During this event, co-curators Alison Fisher and Craig Lee presented a preview of new research guiding the development of a forthcoming retrospective on American architect Bruce Goff (1904–1982), opening at the Art Institute of Chicago in December 2025.
Best known for his visionary residential designs in the western and midwestern US, Goff created homes that departed from the conventions of midcentury modernism with bold geometries, layered interior landscapes, and a wide range of found and unconventional materials, from goose feathers and coal to sequins.

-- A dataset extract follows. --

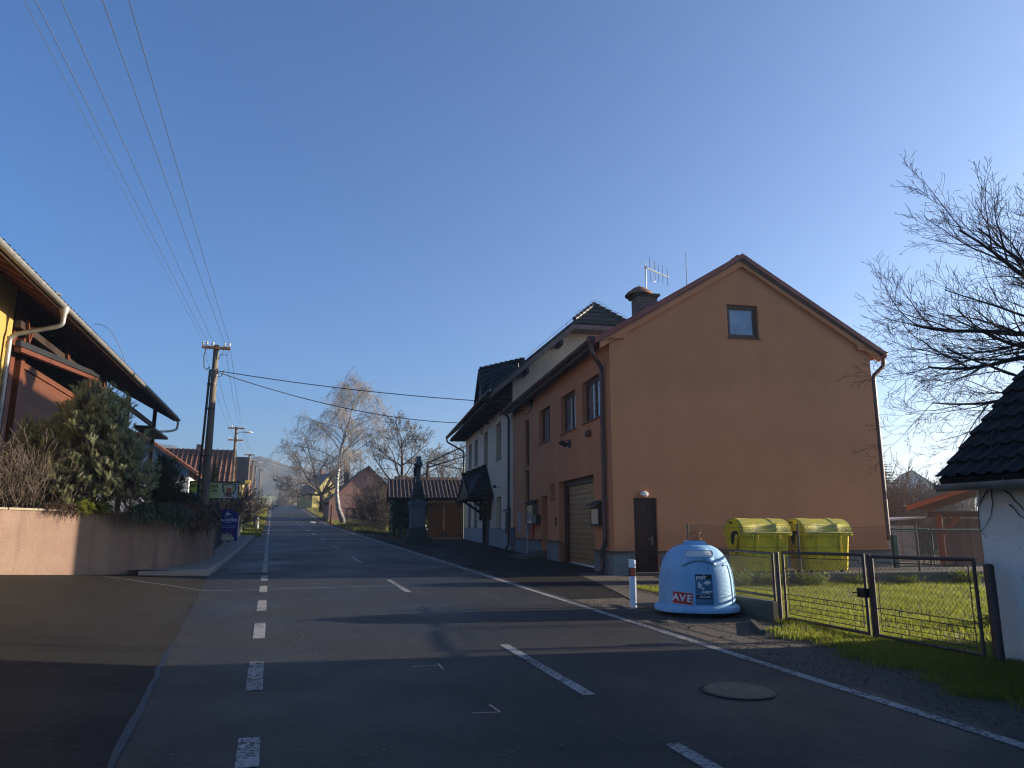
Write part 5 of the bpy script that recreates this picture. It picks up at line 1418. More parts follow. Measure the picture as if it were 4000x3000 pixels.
for (a, b), (c, d), z in zip(WI + [RW(-3.2, 34)[:2]], OUT, WT + [1.95]):
    for f in (0, .2, .5, 1): mb.v.append((a + (c - a) * f, b + (d - b) * f, z - .10 + .5 * f))
for j in range(4):
    for i in range(3): o = j * 4 + i; mb.f.append((o, o + 1, o + 5, o + 4)); mb.m.append(0)
mb.build('garden_soil', M['soil'], kind='structure')

# ================================================================== the left house with its long eaves
HA = radians(16.95); E0 = (-10.76, 14.5, 0)
def HW(x, y, z=0.0): return (E0[0] + x * cos(HA) - y * sin(HA), E0[1] + x * sin(HA) + y * cos(HA), z)
Hs = thing('guesthouse', E0, HA, label='left house with long grey gutter, ochre wall and red-stained wooden porch', cat='house')
HL = 26.6; ez = 7.45; pit = .55
mb = MB()
wall(mb, lambda a, z, d: (-1.22 - d, a, z), [-4, 4.95], .8, lambda a: 8.05, [(2.2, 3.6, 4.6, 6.3)], .18)
mb.add([(-1.22, 4.95, .8), (-6.5, 4.95, .8), (-6.5, 4.95, 10.8), (-1.22, 4.95, 8.05)], [(0, 1, 2, 3)])
mb.add([(-1.22, -4, .8), (-11, -4, .8), (-11, -4, 7.8), (-6.1, -4, 10.7), (-1.22, -4, 8.05)], [(0, 1, 2, 3, 4)])
mb.add([(-11, -4, .8), (-11, 26, .8), (-11, 26, 7.8), (-11, -4, 7.8)], [(0, 1, 2, 3)])
mb.build('wall', M['yellow'], Hs)
window(Hs, lambda a, z, d: (-1.22 - d, a, z), 2.2, 3.6, 4.6, 6.3, .18, mull=1, sill=.05)
mb = MB(); mb.add([(-3.4, 4.95, .8), (-3.4, 25.6, .8), (-3.4, 25.6, 9.2), (-3.4, 4.95, 9.2)], [(0, 1, 2, 3)]); mb.add([(-3.4, 25.6, .8), (-11, 25.6, .8), (-11, 25.6, 7.8), (-6.1, 25.6, 10.7), (-3.4, 25.6, 9.2)], [(0, 1, 2, 3, 4)])
mb.build('porch_wall', M['darkwood'], Hs)
up = Vector((-1, 0, pit)).normalized()
mb = MB(); slab(mb, (.06, -4.6, ez + .10), (0, 1, 0), up, HL + 4.6, 7.2, .05); slab(mb, (-12.4, -4.6, ez + .10), (0, 1, 0), Vector((1, 0, pit)), HL + 4.6, 7.2, .05)
tiles(mb, (.06, -4.6, ez + .12), (0, 1, 0), up, HL + 4.6, 7.2, .30, .36, .03, .02, 4)
rf = mb.build('roof', M['darktile'], Hs)
mb = MB()
for i in range(7):
    p0 = Vector((-.02 - i * .17, 0, ez + .03 + i * .17 * pit)); mb.bx(p0.x - .15, p0.x, -4.5, HL - .05, p0.z + .00, p0.z + .02)
mb.build('soffit_board', M['darkwood'], rf)
for y in frange(-3.9, HL - .2, .92):
    mb = MB(); mb.bar((-.05, y, ez - .03), (-3.3, y, ez - .03 + 3.25 * pit), .10, .17); mb.build('rafter', M['redwood'], rf)
mb = MB(); mb.bx(-.03, .015, -4.6, HL, ez - .10, ez + .06); mb.build('fascia', M['brownpaint'], rf)
mb = MB(); gutter_mb(mb, (.10, -4.6, ez + .02), (.10, HL + .05, ez + .02), .095, n=10)
for y in frange(-4, HL, .92): mb.tube([(.10 - .098 * cos(t), y, ez + .02 - .098 * sin(t)) for t in [i * pi / 8 for i in range(9)]], .008, 4, False)
mb.build('gutter', M['zinc'], Hs, smooth=50)
mb = MB(); mb.lathe([(.062, -.34), (.075, -.2), (.13, -.06), (.13, 0)], 14, (.10, 4.4, ez - .02))
mb.tube(smooth_path([(.10, 4.4, ez - .30), (.10, 4.4, ez - .52), (-1.08, 4.45, ez - .86), (-1.08, 4.45, ez - 1.2), (-1.08, 4.45, 1.2)], .22, 6), .062, 14)
for z in (6.5, 5.6): mb.lathe([(.07, 0), (.07, .05)], 14, (-1.08, 4.45, z))
mb.build('downpipe', M['zinc'], Hs, smooth=50); mb = MB()
mb.tube(smooth_path([(.10, HL - .25, ez - .02), (.10, HL - .25, ez - .55), (-.2, HL - .9, ez - .75), (-1.0, HL - 2.2, ez - .95)], .25, 5), .06, 10)
mb.build('downpipe', M['zinc'], Hs, smooth=50)
# timber porch: posts, raking beam, boarded panel, V braces
for y in (5.25, 6.05): mb = MB(); mb.bx(-1.42, -1.26, y, y + .30, .8, 8.1); mb.build('post', M['redwood'], Hs)
for y in (12.0, 19.0, 25.9): mb = MB(); mb.bx(-1.12, -.94, y, y + .18, .8, 7.95); mb.build('post', M['redwood'], Hs)
mb = MB(); mb.bar((-.95, 4.7, 6.28), (-.95, 12.9, 7.02), .12, .17, (1, 0, 0)); mb.build('raking_beam', M['redwood'], Hs)
mb = MB(); mb.bar((-.93, 4.6, 6.43), (-.93, 12.9, 7.20), .16, .13, (1, 0, 0)); mb.build('flashing', M['black'], Hs)
mb = MB(); mb.bx(-1.40, -1.34, 6.4, 25.0, 3.0, 6.1); mb.bx(-1.42, -1.28, 6.4, 25.0, 6.1, 6.26); mb.build('boarding', M['redwood_h'], Hs)
mb = MB(); mb.bx(-1.2, -1.05, 5, 26, 6.95, 7.15); mb.build('wall_plate', M['darkwood'], Hs)
for (y, z) in ((5.3, 7.0), (9.0, 7.3), (12.1, 7.35), (14.0, 7.35)):
    mb = MB(); mb.bar((-1.0, y + .25, z - .35), (-1.0, y, z + .25), .08, .07); mb.bar((-1.0, y + .25, z - .35), (-1.0, y + .55, z + .2), .08, .07); mb.build('brace', M['redwood'], Hs)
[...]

This talk explored Goff’s experimental approach by charting relationships among the architectural work, personal collections, paintings, and musical engagements of one of the twentieth century’s most creative practitioners.
About Bruce Goff
Over a six-decade-long practice, Goff designed more than five hundred projects and realized nearly one hundred fifty buildings across fifteen states. As a largely self-taught architect, Goff began his prodigious career as a twelve-year-old apprentice in Tulsa, Oklahoma. There, at the age of twenty-two, he was awarded his first large commission, the Boston Avenue Methodist Church (1926).
Relationships with early mentors in Chicago—Frank Lloyd Wright and Louis Sullivan—led to Goff’s nine-year sojourn in the city at the height of the Great Depression. In Chicago he immersed himself in the arts, teaching design classes, working with sculptor and designer Alfonso Iannelli, and finding opportunities to pursue painting and musical composition.
After serving in the US Navy in Alaska and California—where he began to experiment with prefabricated components, notably parts of the Quonset hut—Goff completed the first houses in his signature mature style in the suburbs of Chicago, including one in Aurora for artist Ruth Ford, and another in Norman, Oklahoma, in 1947. He undertook these projects at the beginning of his tenure at the University of Oklahoma as professor and chair of the School of Architecture.
These years were among his most prolific, during which he produced designs for diverse projects including apartments, churches, university buildings, and many private houses, including the grotto-esque Eugene and Nancy Bavinger House (1950). In 1955 he was pressured to resign from the University of Oklahoma due to anti-gay persecution; the close connections Goff developed with local clients, however, proved long-lasting, most notably with Joe Price, whose Oklahoma compound—known as Shin’enKan—would engage Goff for just over two decades (1953–74).